▶ **Recorded information**:
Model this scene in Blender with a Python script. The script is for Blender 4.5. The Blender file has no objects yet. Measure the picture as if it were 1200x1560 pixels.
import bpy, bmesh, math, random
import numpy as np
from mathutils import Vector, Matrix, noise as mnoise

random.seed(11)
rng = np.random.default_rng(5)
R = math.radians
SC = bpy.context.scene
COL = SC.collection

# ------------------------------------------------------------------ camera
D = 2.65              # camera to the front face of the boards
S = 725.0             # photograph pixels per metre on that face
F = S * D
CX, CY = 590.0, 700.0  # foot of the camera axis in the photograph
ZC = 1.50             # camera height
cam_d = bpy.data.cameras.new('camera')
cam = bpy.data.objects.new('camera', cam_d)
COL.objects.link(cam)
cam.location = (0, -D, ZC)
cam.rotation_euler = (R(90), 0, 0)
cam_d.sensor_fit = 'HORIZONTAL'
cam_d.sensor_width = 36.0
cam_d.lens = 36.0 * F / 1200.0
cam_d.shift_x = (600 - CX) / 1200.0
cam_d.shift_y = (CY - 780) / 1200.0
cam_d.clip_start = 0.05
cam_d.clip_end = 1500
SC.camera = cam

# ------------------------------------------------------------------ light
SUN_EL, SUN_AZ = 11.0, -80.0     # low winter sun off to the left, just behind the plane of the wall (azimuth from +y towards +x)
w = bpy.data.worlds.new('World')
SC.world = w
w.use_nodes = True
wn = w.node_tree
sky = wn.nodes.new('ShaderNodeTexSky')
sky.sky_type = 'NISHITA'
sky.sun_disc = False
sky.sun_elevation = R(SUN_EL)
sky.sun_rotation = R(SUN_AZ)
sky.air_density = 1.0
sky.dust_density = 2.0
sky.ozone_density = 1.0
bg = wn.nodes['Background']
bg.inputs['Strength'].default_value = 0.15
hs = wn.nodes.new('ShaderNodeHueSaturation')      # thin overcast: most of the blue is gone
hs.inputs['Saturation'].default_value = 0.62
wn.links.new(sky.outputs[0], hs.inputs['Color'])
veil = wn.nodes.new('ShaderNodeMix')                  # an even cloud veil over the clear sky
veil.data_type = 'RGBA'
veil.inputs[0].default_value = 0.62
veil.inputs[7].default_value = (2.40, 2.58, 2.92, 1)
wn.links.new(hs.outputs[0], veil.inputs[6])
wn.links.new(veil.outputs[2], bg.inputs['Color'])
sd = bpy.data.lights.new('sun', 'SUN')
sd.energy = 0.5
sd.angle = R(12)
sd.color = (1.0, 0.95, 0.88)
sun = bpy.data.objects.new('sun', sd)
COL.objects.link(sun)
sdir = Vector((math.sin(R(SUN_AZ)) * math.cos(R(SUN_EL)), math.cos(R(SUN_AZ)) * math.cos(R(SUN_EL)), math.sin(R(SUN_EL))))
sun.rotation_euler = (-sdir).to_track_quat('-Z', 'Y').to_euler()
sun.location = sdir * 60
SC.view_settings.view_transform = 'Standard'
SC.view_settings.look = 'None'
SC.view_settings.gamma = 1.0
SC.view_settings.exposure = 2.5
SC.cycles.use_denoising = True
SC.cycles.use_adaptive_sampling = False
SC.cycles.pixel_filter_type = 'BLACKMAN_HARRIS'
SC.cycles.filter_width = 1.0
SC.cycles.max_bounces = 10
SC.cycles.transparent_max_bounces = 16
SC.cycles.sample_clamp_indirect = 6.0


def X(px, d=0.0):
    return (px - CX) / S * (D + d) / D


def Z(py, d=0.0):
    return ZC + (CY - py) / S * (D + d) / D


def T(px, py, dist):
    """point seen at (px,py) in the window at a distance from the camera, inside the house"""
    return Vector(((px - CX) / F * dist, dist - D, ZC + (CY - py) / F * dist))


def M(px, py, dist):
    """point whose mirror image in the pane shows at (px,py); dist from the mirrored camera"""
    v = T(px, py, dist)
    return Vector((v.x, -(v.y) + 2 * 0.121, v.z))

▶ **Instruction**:
Write every line of the material above again, exactly.

▶ **Exercise result**:
Model this scene in Blender with a Python script. The script is for Blender 4.5. The Blender file has no objects yet. Measure the picture as if it were 1200x1560 pixels.
import bpy, bmesh, math, random
import numpy as np
from mathutils import Vector, Matrix, noise as mnoise

random.seed(11)
rng = np.random.default_rng(5)
R = math.radians
SC = bpy.context.scene
COL = SC.collection

# ------------------------------------------------------------------ camera
D = 2.65              # camera to the front face of the boards
S = 725.0             # photograph pixels per metre on that face
F = S * D
CX, CY = 590.0, 700.0  # foot of the camera axis in the photograph
ZC = 1.50             # camera height
cam_d = bpy.data.cameras.new('camera')
cam = bpy.data.objects.new('camera', cam_d)
COL.objects.link(cam)
cam.location = (0, -D, ZC)
cam.rotation_euler = (R(90), 0, 0)
cam_d.sensor_fit = 'HORIZONTAL'
cam_d.sensor_width = 36.0
cam_d.lens = 36.0 * F / 1200.0
cam_d.shift_x = (600 - CX) / 1200.0
cam_d.shift_y = (CY - 780) / 1200.0
cam_d.clip_start = 0.05
cam_d.clip_end = 1500
SC.camera = cam

# ------------------------------------------------------------------ light
SUN_EL, SUN_AZ = 11.0, -80.0     # low winter sun off to the left, just behind the plane of the wall (azimuth from +y towards +x)
w = bpy.data.worlds.new('World')
SC.world = w
w.use_nodes = True
wn = w.node_tree
sky = wn.nodes.new('ShaderNodeTexSky')
sky.sky_type = 'NISHITA'
sky.sun_disc = False
sky.sun_elevation = R(SUN_EL)
sky.sun_rotation = R(SUN_AZ)
sky.air_density = 1.0
sky.dust_density = 2.0
sky.ozone_density = 1.0
bg = wn.nodes['Background']
bg.inputs['Strength'].default_value = 0.15
hs = wn.nodes.new('ShaderNodeHueSaturation')      # thin overcast: most of the blue is gone
hs.inputs['Saturation'].default_value = 0.62
wn.links.new(sky.outputs[0], hs.inputs['Color'])
veil = wn.nodes.new('ShaderNodeMix')                  # an even cloud veil over the clear sky
veil.data_type = 'RGBA'
veil.inputs[0].default_value = 0.62
veil.inputs[7].default_value = (2.40, 2.58, 2.92, 1)
wn.links.new(hs.outputs[0], veil.inputs[6])
wn.links.new(veil.outputs[2], bg.inputs['Color'])
sd = bpy.data.lights.new('sun', 'SUN')
sd.energy = 0.5
sd.angle = R(12)
sd.color = (1.0, 0.95, 0.88)
sun = bpy.data.objects.new('sun', sd)
COL.objects.link(sun)
sdir = Vector((math.sin(R(SUN_AZ)) * math.cos(R(SUN_EL)), math.cos(R(SUN_AZ)) * math.cos(R(SUN_EL)), math.sin(R(SUN_EL))))
sun.rotation_euler = (-sdir).to_track_quat('-Z', 'Y').to_euler()
sun.location = sdir * 60
SC.view_settings.view_transform = 'Standard'
SC.view_settings.look = 'None'
SC.view_settings.gamma = 1.0
SC.view_settings.exposure = 2.5
SC.cycles.use_denoising = True
SC.cycles.use_adaptive_sampling = False
SC.cycles.pixel_filter_type = 'BLACKMAN_HARRIS'
SC.cycles.filter_width = 1.0
SC.cycles.max_bounces = 10
SC.cycles.transparent_max_bounces = 16
SC.cycles.sample_clamp_indirect = 6.0


def X(px, d=0.0):
    return (px - CX) / S * (D + d) / D


def Z(py, d=0.0):
    return ZC + (CY - py) / S * (D + d) / D


def T(px, py, dist):
    """point seen at (px,py) in the window at a distance from the camera, inside the house"""
    return Vector(((px - CX) / F * dist, dist - D, ZC + (CY - py) / F * dist))


def M(px, py, dist):
    """point whose mirror image in the pane shows at (px,py); dist from the mirrored camera"""
    v = T(px, py, dist)
    return Vector((v.x, -(v.y) + 2 * 0.121, v.z))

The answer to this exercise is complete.